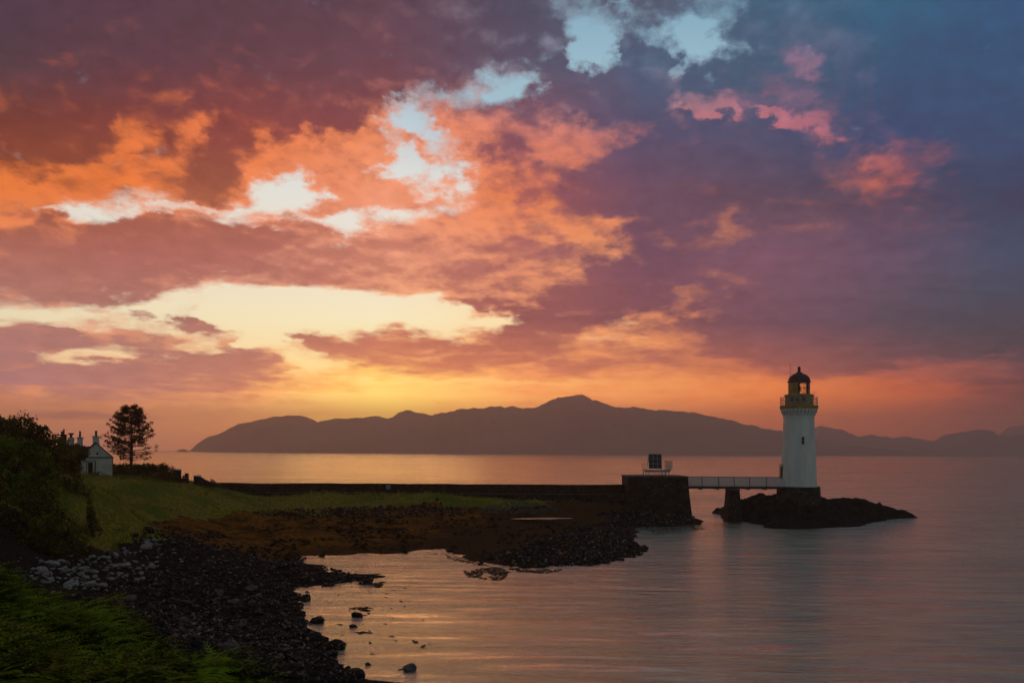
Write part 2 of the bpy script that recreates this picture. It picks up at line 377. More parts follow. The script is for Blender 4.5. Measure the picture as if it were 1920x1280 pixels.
class MB:
    def __init__(s): s.v = []; s.f = []
    def add(s, vs, fs):
        b = len(s.v); s.v += [tuple(v) for v in vs]; s.f += [[b + i for i in f] for f in fs]; return s
    def box(s, c, size, rz=0.0, top=(1.0, 1.0)):
        x, y, z = [q / 2 for q in size]
        ca, sa = math.cos(rz), math.sin(rz)
        vs = []
        for sz in (-1, 1):
            tx, ty = top if sz > 0 else (1, 1)
            for sx, sy in ((-1, -1), (1, -1), (1, 1), (-1, 1)):
                X, Y = sx * x * tx, sy * y * ty
                vs.append((c[0] + X * ca - Y * sa, c[1] + X * sa + Y * ca, c[2] + sz * z))
        return s.add(vs, [(3, 2, 1, 0), (4, 5, 6, 7), (0, 1, 5, 4), (1, 2, 6, 5), (2, 3, 7, 6), (3, 0, 4, 7)])
    def tube(s, pts, rads, n=8, cap=True):
        pts = [Vector(p) for p in pts]
        if not hasattr(rads, '__len__'): rads = [rads] * len(pts)
        rings = []
        for i, p in enumerate(pts):
            d = (pts[min(i + 1, len(pts) - 1)] - pts[max(i - 1, 0)]).normalized()
            u = d.orthogonal().normalized() if abs(d.z) > 0.95 else Vector((0, 0, 1)).cross(d).normalized()
            w = d.cross(u)
            rings.append([p + (u * math.cos(2 * math.pi * k / n) + w * math.sin(2 * math.pi * k / n)) * rads[i] for k in range(n)])
        vs = [v for r in rings for v in r]
        fs = []
        for i in range(len(pts) - 1):
            for k in range(n):
                a, b = i * n + k, i * n + (k + 1) % n
                fs.append((a, b, b + n, a + n))
        if cap:
            fs.append(tuple(range(n - 1, -1, -1))); fs.append(tuple((len(pts) - 1) * n + k for k in range(n)))
        return s.add(vs, fs)
    def lathe(s, prof, n=48, a0=0.0, a1=None, cap=True):
        full = a1 is None
        a1 = a0 + 2 * math.pi if full else a1
        m = n if full else n + 1
        vs = []
        for r, z in prof:
            for k in range(m):
                a = a0 + (a1 - a0) * k / n
                vs.append((r * math.cos(a), r * math.sin(a), z))
        fs = []
        for i in range(len(prof) - 1):
            for k in range(n):
                a, b = i * m + k, i * m + (k + 1) % m
                fs.append((a, b, b + m, a + m))
        if cap and full:
            fs.append(tuple(range(m - 1, -1, -1))); fs.append(tuple((len(prof) - 1) * m + k for k in range(m)))
        return s.add(vs, fs)
    def prism(s, poly, d, axis='y', at0=0.0):
        """extrude a polygon of (x, z) along y"""
        n = len(poly)
        vs = [(x, at0, z) for x, z in poly] + [(x, at0 + d, z) for x, z in poly]
        fs = [tuple(range(n)), tuple(range(2 * n - 1, n - 1, -1))] + [((i + 1) % n, i, i + n, (i + 1) % n + n) for i in range(n)]
        return s.add(vs, fs)
    def build(s, name, mat, parent=None, loc=None, smooth=False, bevel=0.0):
        o = mesh_np(name, s.v, s.f, mat, parent, loc, False)
        if smooth:
            o.data.shade_smooth() if hasattr(o.data, 'shade_smooth') else None
            try: o.data.set_sharp_from_angle(angle=R(40))
            except Exception: pass
        if bevel:
            b = o.modifiers.new('bevel', 'BEVEL'); b.width = bevel; b.segments = 2; b.limit_method = 'ANGLE'
        return o

def tag(o, label=None, cat=None, group=None, kind=None):
    if label: o['label'] = label
    if cat: o['category'] = cat
    if group: o['group'] = group
    if kind: o['kind'] = kind
    return o

def thing(name, label, cat, loc=(0, 0, 0), rz=0.0, group=None):
    o = bpy.data.objects.new(name, None); COL.objects.link(o)
    o.empty_display_size = 0.3
    o.location = loc; o.rotation_euler = (0, 0, rz)
    return tag(o, label, cat, group)

# --- numpy value noise
_perm = rng.random((256, 256))
def vnoise(x, y):
    xi = np.floor(x).astype(int); yi = np.floor(y).astype(int)
    fx = x - xi; fy = y - yi
    fx = fx * fx * (3 - 2 * fx); fy = fy * fy * (3 - 2 * fy)
    a = _perm[xi % 256, yi % 256]; b = _perm[(xi + 1) % 256, yi % 256]
    c = _perm[xi % 256, (yi + 1) % 256]; d = _perm[(xi + 1) % 256, (yi + 1) % 256]
    return (a * (1 - fx) + b * fx) * (1 - fy) + (c * (1 - fx) + d * fx) * fy - 0.5
def fbm(x, y, oct=5, gain=0.5):
    s = 0; a = 1.0
    for i in range(oct):
        s = s + a * vnoise(x * 2 ** i + 17.3 * i, y * 2 ** i + 9.1 * i); a *= gain
    return s

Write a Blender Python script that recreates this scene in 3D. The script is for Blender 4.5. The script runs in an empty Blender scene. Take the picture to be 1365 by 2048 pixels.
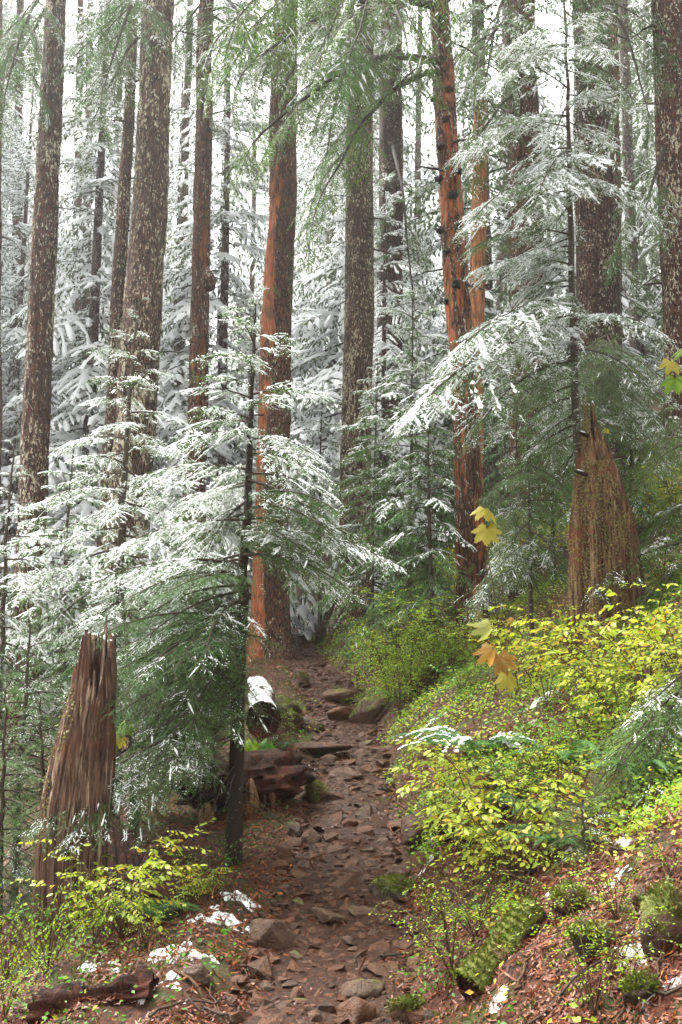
==============================
DIRECTIVE: Each entry shown above must be quoted exactly, with its pictures left out.

OUTPUT FOR THIS TASK:
Write part 2 of the bpy script that recreates this picture. It picks up at line 377. More parts follow. The script is for Blender 4.5. Measure the picture as if it were 1920x1280 pixels.
class MB:
    def __init__(s): s.v = []; s.f = []
    def add(s, vs, fs):
        b = len(s.v); s.v += [tuple(v) for v in vs]; s.f += [[b + i for i in f] for f in fs]; return s
    def box(s, c, size, rz=0.0, top=(1.0, 1.0)):
        x, y, z = [q / 2 for q in size]
        ca, sa = math.cos(rz), math.sin(rz)
        vs = []
        for sz in (-1, 1):
            tx, ty = top if sz > 0 else (1, 1)
            for sx, sy in ((-1, -1), (1, -1), (1, 1), (-1, 1)):
                X, Y = sx * x * tx, sy * y * ty
                vs.append((c[0] + X * ca - Y * sa, c[1] + X * sa + Y * ca, c[2] + sz * z))
        return s.add(vs, [(3, 2, 1, 0), (4, 5, 6, 7), (0, 1, 5, 4), (1, 2, 6, 5), (2, 3, 7, 6), (3, 0, 4, 7)])
    def tube(s, pts, rads, n=8, cap=True):
        pts = [Vector(p) for p in pts]
        if not hasattr(rads, '__len__'): rads = [rads] * len(pts)
        rings = []
        for i, p in enumerate(pts):
            d = (pts[min(i + 1, len(pts) - 1)] - pts[max(i - 1, 0)]).normalized()
            u = d.orthogonal().normalized() if abs(d.z) > 0.95 else Vector((0, 0, 1)).cross(d).normalized()
            w = d.cross(u)
            rings.append([p + (u * math.cos(2 * math.pi * k / n) + w * math.sin(2 * math.pi * k / n)) * rads[i] for k in range(n)])
        vs = [v for r in rings for v in r]
        fs = []
        for i in range(len(pts) - 1):
            for k in range(n):
                a, b = i * n + k, i * n + (k + 1) % n
                fs.append((a, b, b + n, a + n))
        if cap:
            fs.append(tuple(range(n - 1, -1, -1))); fs.append(tuple((len(pts) - 1) * n + k for k in range(n)))
        return s.add(vs, fs)
    def lathe(s, prof, n=48, a0=0.0, a1=None, cap=True):
        full = a1 is None
        a1 = a0 + 2 * math.pi if full else a1
        m = n if full else n + 1
        vs = []
        for r, z in prof:
            for k in range(m):
                a = a0 + (a1 - a0) * k / n
                vs.append((r * math.cos(a), r * math.sin(a), z))
        fs = []
        for i in range(len(prof) - 1):
            for k in range(n):
                a, b = i * m + k, i * m + (k + 1) % m
                fs.append((a, b, b + m, a + m))
        if cap and full:
            fs.append(tuple(range(m - 1, -1, -1))); fs.append(tuple((len(prof) - 1) * m + k for k in range(m)))
        return s.add(vs, fs)
    def prism(s, poly, d, axis='y', at0=0.0):
        """extrude a polygon of (x, z) along y"""
        n = len(poly)
        vs = [(x, at0, z) for x, z in poly] + [(x, at0 + d, z) for x, z in poly]
        fs = [tuple(range(n)), tuple(range(2 * n - 1, n - 1, -1))] + [((i + 1) % n, i, i + n, (i + 1) % n + n) for i in range(n)]
        return s.add(vs, fs)
    def build(s, name, mat, parent=None, loc=None, smooth=False, bevel=0.0):
        o = mesh_np(name, s.v, s.f, mat, parent, loc, False)
        if smooth:
            o.data.shade_smooth() if hasattr(o.data, 'shade_smooth') else None
            try: o.data.set_sharp_from_angle(angle=R(40))
            except Exception: pass
        if bevel:
            b = o.modifiers.new('bevel', 'BEVEL'); b.width = bevel; b.segments = 2; b.limit_method = 'ANGLE'
        return o

def tag(o, label=None, cat=None, group=None, kind=None):
    if label: o['label'] = label
    if cat: o['category'] = cat
    if group: o['group'] = group
    if kind: o['kind'] = kind
    return o

def thing(name, label, cat, loc=(0, 0, 0), rz=0.0, group=None):
    o = bpy.data.objects.new(name, None); COL.objects.link(o)
    o.empty_display_size = 0.3
    o.location = loc; o.rotation_euler = (0, 0, rz)
    return tag(o, label, cat, group)

# --- numpy value noise
_perm = rng.random((256, 256))
def vnoise(x, y):
    xi = np.floor(x).astype(int); yi = np.floor(y).astype(int)
    fx = x - xi; fy = y - yi
    fx = fx * fx * (3 - 2 * fx); fy = fy * fy * (3 - 2 * fy)
    a = _perm[xi % 256, yi % 256]; b = _perm[(xi + 1) % 256, yi % 256]
    c = _perm[xi % 256, (yi + 1) % 256]; d = _perm[(xi + 1) % 256, (yi + 1) % 256]
    return (a * (1 - fx) + b * fx) * (1 - fy) + (c * (1 - fx) + d * fx) * fy - 0.5
def fbm(x, y, oct=5, gain=0.5):
    s = 0; a = 1.0
    for i in range(oct):
        s = s + a * vnoise(x * 2 ** i + 17.3 * i, y * 2 ** i + 9.1 * i); a *= gain
    return s

Write a Blender Python script that recreates this scene in 3D. The script is for Blender 4.5. The script runs in an empty Blender scene. Take the picture to be 1365 by 2048 pixels.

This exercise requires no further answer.